## Prompt
Write out the listing below in full and exactly, leaving out every picture.

───── Data excerpt

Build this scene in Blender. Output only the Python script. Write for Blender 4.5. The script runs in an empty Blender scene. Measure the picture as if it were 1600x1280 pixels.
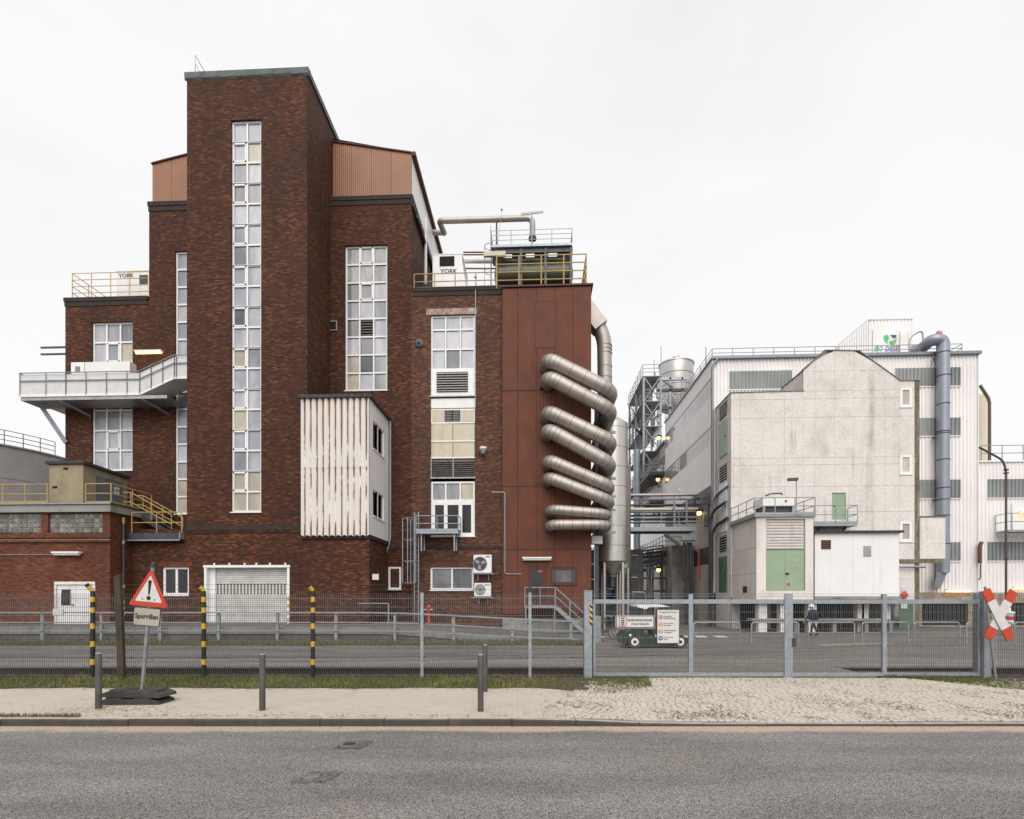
import bpy, bmesh, math, random
from mathutils import Vector, Matrix
random.seed(7)
S = bpy.context.scene
COL = S.collection
# ------------------------------------------------------------------ camera, sky, sun, exposure
TH = math.atan(.0447); CT = math.cos(TH); ST = math.sin(TH)
F = 850.0; H = 934.0; CX = 800.0; E = 1.9
cd = bpy.data.cameras.new('camera'); cam = bpy.data.objects.new('camera', cd); COL.objects.link(cam)
cam.location = (0, 0, E); cam.rotation_euler = (math.pi/2, 0, TH)
cd.sensor_fit = 'HORIZONTAL'; cd.sensor_width = 36; cd.lens = 36*F/1600
cd.shift_y = (H-640)/1600; cd.clip_start = .1; cd.clip_end = 3000
S.camera = cam
S.view_settings.view_transform = 'Standard'; S.view_settings.look = 'None'
S.view_settings.exposure = 0.58; S.view_settings.gamma = 1
S.view_settings.use_curve_mapping = False
SUN_EL = math.radians(44); SUN_AZ = math.radians(178)     # azimuth from +Y clockwise: straight behind the camera
W = bpy.data.worlds.new('World'); S.world = W; W.use_nodes = True
nt = W.node_tree; bg = nt.nodes['Background']
sky = nt.nodes.new('ShaderNodeTexSky'); sky.sky_type = 'NISHITA'; sky.sun_disc = False
sky.sun_elevation = SUN_EL; sky.sun_rotation = SUN_AZ
sky.air_density = 1; sky.dust_density = 4; sky.ozone_density = 1
hs = nt.nodes.new('ShaderNodeHueSaturation'); hs.inputs['Saturation'].default_value = .12
nt.links.new(sky.outputs[0], hs.inputs['Color'])
tc = nt.nodes.new('ShaderNodeTexCoord')
mp = nt.nodes.new('ShaderNodeMapping'); mp.inputs['Scale'].default_value = (1, 1, 2.2)
nz = nt.nodes.new('ShaderNodeTexNoise'); nz.inputs['Scale'].default_value = 1.7; nz.inputs['Detail'].default_value = 5
nt.links.new(tc.outputs['Generated'], mp.inputs[0]); nt.links.new(mp.outputs[0], nz.inputs['Vector'])
rp = nt.nodes.new('ShaderNodeValToRGB')
rp.color_ramp.elements[0].position = .3; rp.color_ramp.elements[0].color = (6.2, 6.2, 6.33, 1)
rp.color_ramp.elements[1].position = .55; rp.color_ramp.elements[1].color = (6.88, 6.88, 6.94, 1)
nt.links.new(nz.outputs['Fac'], rp.inputs[0])
mx = nt.nodes.new('ShaderNodeMix'); mx.data_type = 'RGBA'; mx.inputs[0].default_value = .9   # a closed cloud deck over the clear sky
nt.links.new(hs.outputs[0], mx.inputs[6]); nt.links.new(rp.outputs[0], mx.inputs[7])
nt.links.new(mx.outputs[2], bg.inputs['Color']); bg.inputs['Strength'].default_value = .1
sl = bpy.data.lights.new('sun', 'SUN'); sl.energy = 1.5; sl.angle = math.radians(55); sl.color = (1, .97, .93)
so = bpy.data.objects.new('sun', sl); COL.objects.link(so)
sd = Vector((math.sin(SUN_AZ)*math.cos(SUN_EL), math.cos(SUN_AZ)*math.cos(SUN_EL), math.sin(SUN_EL)))
so.rotation_euler = sd.to_track_quat('Z', 'Y').to_euler(); so.location = (0, 0, 60)

# ------------------------------------------------------------------ helpers
def ray(px, py):
    a = (px-CX)/F; b = (H-py)/F
    return (a*CT-ST, a*ST+CT, b)
def P(px, py, Y):
    d = ray(px, py); k = Y/d[1]; return (d[0]*k, Y, E+d[2]*k)
def PXc(px, py, X):
    d = ray(px, py); k = X/d[0]; return (X, d[1]*k, E+d[2]*k)
def R(x0, y0, x1, y1, Y):
    m = (x0+x1)/2
    return (P(x0, 0, Y)[0], P(x1, 0, Y)[0], P(m, y1, Y)[2], P(m, y0, Y)[2])
def XY(px, Y): return P(px, 0, Y)[0]
def ZY(py, px, Y): return P(px, py, Y)[2]
def CP(px, py, D): return ((px-CX)/F*D, D, E+(H-py)/F*D)        # street frame (along the fence)
def CG(py, z=0): return F*(E-z)/(py-H)
def rotc(v): return (v[0]*CT-v[1]*ST, v[0]*ST+v[1]*CT, v[2])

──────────

## Task solution
Build this scene in Blender. Output only the Python script. Write for Blender 4.5. The script runs in an empty Blender scene. Measure the picture as if it were 1600x1280 pixels.
import bpy, bmesh, math, random
from mathutils import Vector, Matrix
random.seed(7)
S = bpy.context.scene
COL = S.collection
# ------------------------------------------------------------------ camera, sky, sun, exposure
TH = math.atan(.0447); CT = math.cos(TH); ST = math.sin(TH)
F = 850.0; H = 934.0; CX = 800.0; E = 1.9
cd = bpy.data.cameras.new('camera'); cam = bpy.data.objects.new('camera', cd); COL.objects.link(cam)
cam.location = (0, 0, E); cam.rotation_euler = (math.pi/2, 0, TH)
cd.sensor_fit = 'HORIZONTAL'; cd.sensor_width = 36; cd.lens = 36*F/1600
cd.shift_y = (H-640)/1600; cd.clip_start = .1; cd.clip_end = 3000
S.camera = cam
S.view_settings.view_transform = 'Standard'; S.view_settings.look = 'None'
S.view_settings.exposure = 0.58; S.view_settings.gamma = 1
S.view_settings.use_curve_mapping = False
SUN_EL = math.radians(44); SUN_AZ = math.radians(178)     # azimuth from +Y clockwise: straight behind the camera
W = bpy.data.worlds.new('World'); S.world = W; W.use_nodes = True
nt = W.node_tree; bg = nt.nodes['Background']
sky = nt.nodes.new('ShaderNodeTexSky'); sky.sky_type = 'NISHITA'; sky.sun_disc = False
sky.sun_elevation = SUN_EL; sky.sun_rotation = SUN_AZ
sky.air_density = 1; sky.dust_density = 4; sky.ozone_density = 1
hs = nt.nodes.new('ShaderNodeHueSaturation'); hs.inputs['Saturation'].default_value = .12
nt.links.new(sky.outputs[0], hs.inputs['Color'])
tc = nt.nodes.new('ShaderNodeTexCoord')
mp = nt.nodes.new('ShaderNodeMapping'); mp.inputs['Scale'].default_value = (1, 1, 2.2)
nz = nt.nodes.new('ShaderNodeTexNoise'); nz.inputs['Scale'].default_value = 1.7; nz.inputs['Detail'].default_value = 5
nt.links.new(tc.outputs['Generated'], mp.inputs[0]); nt.links.new(mp.outputs[0], nz.inputs['Vector'])
rp = nt.nodes.new('ShaderNodeValToRGB')
rp.color_ramp.elements[0].position = .3; rp.color_ramp.elements[0].color = (6.2, 6.2, 6.33, 1)
rp.color_ramp.elements[1].position = .55; rp.color_ramp.elements[1].color = (6.88, 6.88, 6.94, 1)
nt.links.new(nz.outputs['Fac'], rp.inputs[0])
mx = nt.nodes.new('ShaderNodeMix'); mx.data_type = 'RGBA'; mx.inputs[0].default_value = .9   # a closed cloud deck over the clear sky
nt.links.new(hs.outputs[0], mx.inputs[6]); nt.links.new(rp.outputs[0], mx.inputs[7])
nt.links.new(mx.outputs[2], bg.inputs['Color']); bg.inputs['Strength'].default_value = .1
sl = bpy.data.lights.new('sun', 'SUN'); sl.energy = 1.5; sl.angle = math.radians(55); sl.color = (1, .97, .93)
so = bpy.data.objects.new('sun', sl); COL.objects.link(so)
sd = Vector((math.sin(SUN_AZ)*math.cos(SUN_EL), math.cos(SUN_AZ)*math.cos(SUN_EL), math.sin(SUN_EL)))
so.rotation_euler = sd.to_track_quat('Z', 'Y').to_euler(); so.location = (0, 0, 60)

# ------------------------------------------------------------------ helpers
def ray(px, py):
    a = (px-CX)/F; b = (H-py)/F
    return (a*CT-ST, a*ST+CT, b)
def P(px, py, Y):
    d = ray(px, py); k = Y/d[1]; return (d[0]*k, Y, E+d[2]*k)
def PXc(px, py, X):
    d = ray(px, py); k = X/d[0]; return (X, d[1]*k, E+d[2]*k)
def R(x0, y0, x1, y1, Y):
    m = (x0+x1)/2
    return (P(x0, 0, Y)[0], P(x1, 0, Y)[0], P(m, y1, Y)[2], P(m, y0, Y)[2])
def XY(px, Y): return P(px, 0, Y)[0]
def ZY(py, px, Y): return P(px, py, Y)[2]
def CP(px, py, D): return ((px-CX)/F*D, D, E+(H-py)/F*D)        # street frame (along the fence)
def CG(py, z=0): return F*(E-z)/(py-H)
def rotc(v): return (v[0]*CT-v[1]*ST, v[0]*ST+v[1]*CT, v[2])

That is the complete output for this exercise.